WRITTEN PROBLEM → Reproduce the listing below character for character; drop every image.

━━━━━ INFORMATION PROVIDED

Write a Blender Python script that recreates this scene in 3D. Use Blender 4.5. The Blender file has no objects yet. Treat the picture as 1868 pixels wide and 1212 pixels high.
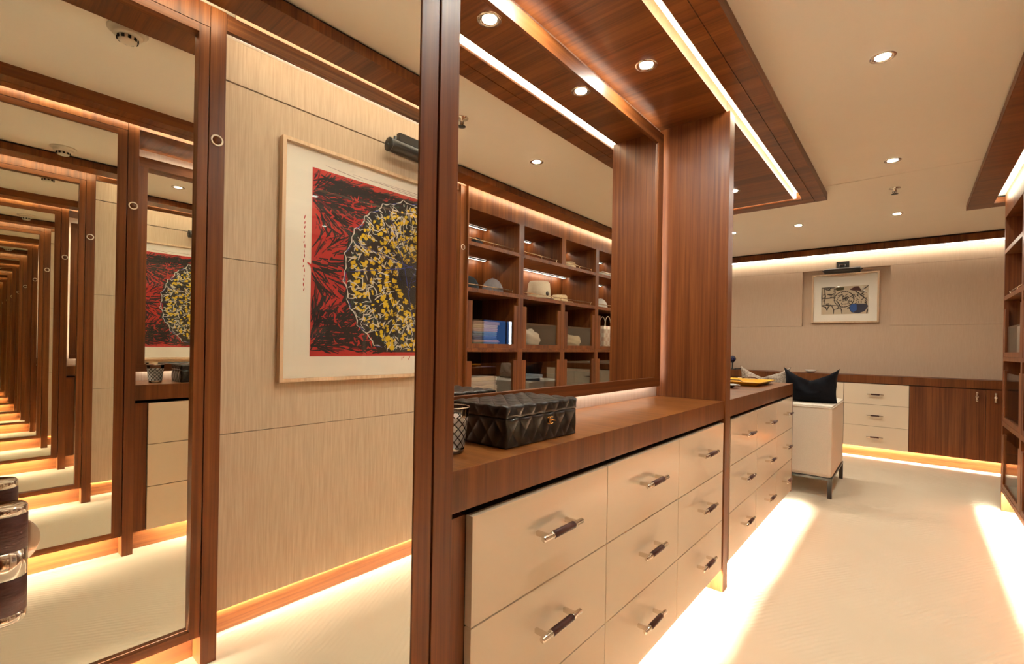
import bpy, bmesh, math, random
from mathutils import Vector, Matrix
random.seed(7)
PI = math.pi
S = bpy.context.scene
C = S.collection

# ------------------------------------------------------------------ camera, world, exposure
YAW, PITCH, ROLL = math.radians(40.35), math.radians(0.03), math.radians(0.97)
fw = Vector((-math.sin(YAW)*math.cos(PITCH), math.cos(YAW)*math.cos(PITCH), math.sin(PITCH)))
rt = Vector((math.cos(YAW), math.sin(YAW), 0)); up = rt.cross(fw)
rt2 = rt*math.cos(ROLL) + up*math.sin(ROLL); up2 = up*math.cos(ROLL) - rt*math.sin(ROLL)
cd = bpy.data.cameras.new('camera'); cam = bpy.data.objects.new('camera', cd); C.objects.link(cam)
M = Matrix((rt2, up2, -fw)).transposed().to_4x4(); M.translation = Vector((0, 0, 1.2)); cam.matrix_world = M
cd.sensor_fit = 'HORIZONTAL'; cd.sensor_width = 36; cd.lens = 856.7/1868*36
cd.shift_y = 25.2/1868; cd.clip_start = 0.01
S.camera = cam
w = bpy.data.worlds.new('world'); S.world = w; w.use_nodes = True
w.node_tree.nodes['Background'].inputs[0].default_value = (0.02, 0.02, 0.025, 1)
w.node_tree.nodes['Background'].inputs[1].default_value = 0.2
S.view_settings.view_transform = 'Standard'; S.view_settings.look = 'None'
S.view_settings.gamma = 1; S.view_settings.use_curve_mapping = False
S.view_settings.exposure = 2.05
cy = S.cycles
cy.max_bounces = 26; cy.glossy_bounces = 24; cy.diffuse_bounces = 5; cy.transparent_max_bounces = 16
cy.transmission_bounces = 8; cy.use_denoising = True; cy.caustics_reflective = True; cy.caustics_refractive = False
cy.sample_clamp_indirect = 4.0; cy.blur_glossy = 0.3; cy.use_adaptive_sampling = False
LEDC = (1.0, 0.97, 0.83)      # warm white strips
DWN = (1.0, 0.79, 0.55)      # downlights
K_UNDER, K_SLOT, K_BACK, K_SHELF, K_FAR, K_DOWN = 270, 5.5, 9, 9, 9, 330

# ------------------------------------------------------------------ materials
def nm(name):
    m = bpy.data.materials.new(name); m.use_nodes = True
    nt = m.node_tree; b = nt.nodes['Principled BSDF']
    return m, nt, b
def L(nt, a, b): nt.links.new(a, b)
def plain(name, col, rough=0.5, metal=0.0, spec=0.5, coat=0.0, noise=0.0, nscale=30):
    m, nt, b = nm(name)
    b.inputs['Base Color'].default_value = (*col, 1); b.inputs['Roughness'].default_value = rough
    b.inputs['Metallic'].default_value = metal; b.inputs['Specular IOR Level'].default_value = spec
    b.inputs['Coat Weight'].default_value = coat; b.inputs['Coat Roughness'].default_value = 0.1
    if noise:
        g = nt.nodes.new('ShaderNodeNewGeometry'); n = nt.nodes.new('ShaderNodeTexNoise')
        n.inputs['Scale'].default_value = nscale; n.inputs['Detail'].default_value = 4
        L(nt, g.outputs['Position'], n.inputs['Vector'])
        mx = nt.nodes.new('ShaderNodeMixRGB'); mx.blend_type = 'MULTIPLY'
        mx.inputs[0].default_value = noise; mx.inputs[1].default_value = (*col, 1)
        L(nt, n.outputs['Fac'], mx.inputs[2]); L(nt, mx.outputs[0], b.inputs['Base Color'])
    return m
def wood(name, axis='z', cols=((.080,.0205,.0048),(.145,.042,.0100),(.205,.068,.0165)), rough=.40, fine=75, coat=.03):
    m, nt, b = nm(name)
    g = nt.nodes.new('ShaderNodeNewGeometry')
    def tex(across, along, detail, dist=0.0):
        mp = nt.nodes.new('ShaderNodeMapping'); s = [across]*3; s['xyz'.index(axis)] = along
        mp.inputs['Scale'].default_value = s; L(nt, g.outputs['Position'], mp.inputs['Vector'])
        n = nt.nodes.new('ShaderNodeTexNoise'); n.inputs['Scale'].default_value = 1
        n.inputs['Detail'].default_value = detail; n.inputs['Roughness'].default_value = .6
        n.inputs['Distortion'].default_value = dist
        L(nt, mp.outputs[0], n.inputs['Vector']); return n.outputs['Fac']
    a = tex(fine, 1.1, 4, .3); c = tex(11, .55, 2); f = tex(260, 9, 2)
    ad = nt.nodes.new('ShaderNodeMath'); ad.operation = 'MULTIPLY_ADD'; L(nt, a, ad.inputs[0]); ad.inputs[1].default_value = .5
    m2 = nt.nodes.new('ShaderNodeMath'); m2.operation = 'MULTIPLY'; L(nt, c, m2.inputs[0]); m2.inputs[1].default_value = .5
    L(nt, m2.outputs[0], ad.inputs[2])
    m3 = nt.nodes.new('ShaderNodeMath'); m3.operation = 'MULTIPLY_ADD'; L(nt, f, m3.inputs[0]); m3.inputs[1].default_value = .12; L(nt, ad.outputs[0], m3.inputs[2])
    r = nt.nodes.new('ShaderNodeValToRGB'); e = r.color_ramp.elements
    e[0].position = .43; e[0].color = (*cols[0], 1); e[1].position = .70; e[1].color = (*cols[2], 1)
    k = r.color_ramp.elements.new(.565); k.color = (*cols[1], 1)
    L(nt, m3.outputs[0], r.inputs[0]); L(nt, r.outputs[0], b.inputs['Base Color'])
    b.inputs['Roughness'].default_value = rough; b.inputs['Coat Weight'].default_value = coat; b.inputs['Coat Roughness'].default_value = .22; b.inputs['Specular IOR Level'].default_value = .28
    bp = nt.nodes.new('ShaderNodeBump'); bp.inputs['Strength'].default_value = .06; bp.inputs['Distance'].default_value = .001
    L(nt, a, bp.inputs['Height']); L(nt, bp.outputs[0], b.inputs['Normal'])
    return m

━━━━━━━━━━

RESPONSE →
Write a Blender Python script that recreates this scene in 3D. Use Blender 4.5. The Blender file has no objects yet. Treat the picture as 1868 pixels wide and 1212 pixels high.
import bpy, bmesh, math, random
from mathutils import Vector, Matrix
random.seed(7)
PI = math.pi
S = bpy.context.scene
C = S.collection

# ------------------------------------------------------------------ camera, world, exposure
YAW, PITCH, ROLL = math.radians(40.35), math.radians(0.03), math.radians(0.97)
fw = Vector((-math.sin(YAW)*math.cos(PITCH), math.cos(YAW)*math.cos(PITCH), math.sin(PITCH)))
rt = Vector((math.cos(YAW), math.sin(YAW), 0)); up = rt.cross(fw)
rt2 = rt*math.cos(ROLL) + up*math.sin(ROLL); up2 = up*math.cos(ROLL) - rt*math.sin(ROLL)
cd = bpy.data.cameras.new('camera'); cam = bpy.data.objects.new('camera', cd); C.objects.link(cam)
M = Matrix((rt2, up2, -fw)).transposed().to_4x4(); M.translation = Vector((0, 0, 1.2)); cam.matrix_world = M
cd.sensor_fit = 'HORIZONTAL'; cd.sensor_width = 36; cd.lens = 856.7/1868*36
cd.shift_y = 25.2/1868; cd.clip_start = 0.01
S.camera = cam
w = bpy.data.worlds.new('world'); S.world = w; w.use_nodes = True
w.node_tree.nodes['Background'].inputs[0].default_value = (0.02, 0.02, 0.025, 1)
w.node_tree.nodes['Background'].inputs[1].default_value = 0.2
S.view_settings.view_transform = 'Standard'; S.view_settings.look = 'None'
S.view_settings.gamma = 1; S.view_settings.use_curve_mapping = False
S.view_settings.exposure = 2.05
cy = S.cycles
cy.max_bounces = 26; cy.glossy_bounces = 24; cy.diffuse_bounces = 5; cy.transparent_max_bounces = 16
cy.transmission_bounces = 8; cy.use_denoising = True; cy.caustics_reflective = True; cy.caustics_refractive = False
cy.sample_clamp_indirect = 4.0; cy.blur_glossy = 0.3; cy.use_adaptive_sampling = False
LEDC = (1.0, 0.97, 0.83)      # warm white strips
DWN = (1.0, 0.79, 0.55)      # downlights
K_UNDER, K_SLOT, K_BACK, K_SHELF, K_FAR, K_DOWN = 270, 5.5, 9, 9, 9, 330

# ------------------------------------------------------------------ materials
def nm(name):
    m = bpy.data.materials.new(name); m.use_nodes = True
    nt = m.node_tree; b = nt.nodes['Principled BSDF']
    return m, nt, b
def L(nt, a, b): nt.links.new(a, b)
def plain(name, col, rough=0.5, metal=0.0, spec=0.5, coat=0.0, noise=0.0, nscale=30):
    m, nt, b = nm(name)
    b.inputs['Base Color'].default_value = (*col, 1); b.inputs['Roughness'].default_value = rough
    b.inputs['Metallic'].default_value = metal; b.inputs['Specular IOR Level'].default_value = spec
    b.inputs['Coat Weight'].default_value = coat; b.inputs['Coat Roughness'].default_value = 0.1
    if noise:
        g = nt.nodes.new('ShaderNodeNewGeometry'); n = nt.nodes.new('ShaderNodeTexNoise')
        n.inputs['Scale'].default_value = nscale; n.inputs['Detail'].default_value = 4
        L(nt, g.outputs['Position'], n.inputs['Vector'])
        mx = nt.nodes.new('ShaderNodeMixRGB'); mx.blend_type = 'MULTIPLY'
        mx.inputs[0].default_value = noise; mx.inputs[1].default_value = (*col, 1)
        L(nt, n.outputs['Fac'], mx.inputs[2]); L(nt, mx.outputs[0], b.inputs['Base Color'])
    return m
def wood(name, axis='z', cols=((.080,.0205,.0048),(.145,.042,.0100),(.205,.068,.0165)), rough=.40, fine=75, coat=.03):
    m, nt, b = nm(name)
    g = nt.nodes.new('ShaderNodeNewGeometry')
    def tex(across, along, detail, dist=0.0):
        mp = nt.nodes.new('ShaderNodeMapping'); s = [across]*3; s['xyz'.index(axis)] = along
        mp.inputs['Scale'].default_value = s; L(nt, g.outputs['Position'], mp.inputs['Vector'])
        n = nt.nodes.new('ShaderNodeTexNoise'); n.inputs['Scale'].default_value = 1
        n.inputs['Detail'].default_value = detail; n.inputs['Roughness'].default_value = .6
        n.inputs['Distortion'].default_value = dist
        L(nt, mp.outputs[0], n.inputs['Vector']); return n.outputs['Fac']
    a = tex(fine, 1.1, 4, .3); c = tex(11, .55, 2); f = tex(260, 9, 2)
    ad = nt.nodes.new('ShaderNodeMath'); ad.operation = 'MULTIPLY_ADD'; L(nt, a, ad.inputs[0]); ad.inputs[1].default_value = .5
    m2 = nt.nodes.new('ShaderNodeMath'); m2.operation = 'MULTIPLY'; L(nt, c, m2.inputs[0]); m2.inputs[1].default_value = .5
    L(nt, m2.outputs[0], ad.inputs[2])
    m3 = nt.nodes.new('ShaderNodeMath'); m3.operation = 'MULTIPLY_ADD'; L(nt, f, m3.inputs[0]); m3.inputs[1].default_value = .12; L(nt, ad.outputs[0], m3.inputs[2])
    r = nt.nodes.new('ShaderNodeValToRGB'); e = r.color_ramp.elements
    e[0].position = .43; e[0].color = (*cols[0], 1); e[1].position = .70; e[1].color = (*cols[2], 1)
    k = r.color_ramp.elements.new(.565); k.color = (*cols[1], 1)
    L(nt, m3.outputs[0], r.inputs[0]); L(nt, r.outputs[0], b.inputs['Base Color'])
    b.inputs['Roughness'].default_value = rough; b.inputs['Coat Weight'].default_value = coat; b.inputs['Coat Roughness'].default_value = .22; b.inputs['Specular IOR Level'].default_value = .28
    bp = nt.nodes.new('ShaderNodeBump'); bp.inputs['Strength'].default_value = .06; bp.inputs['Distance'].default_value = .001
    L(nt, a, bp.inputs['Height']); L(nt, bp.outputs[0], b.inputs['Normal'])
    return m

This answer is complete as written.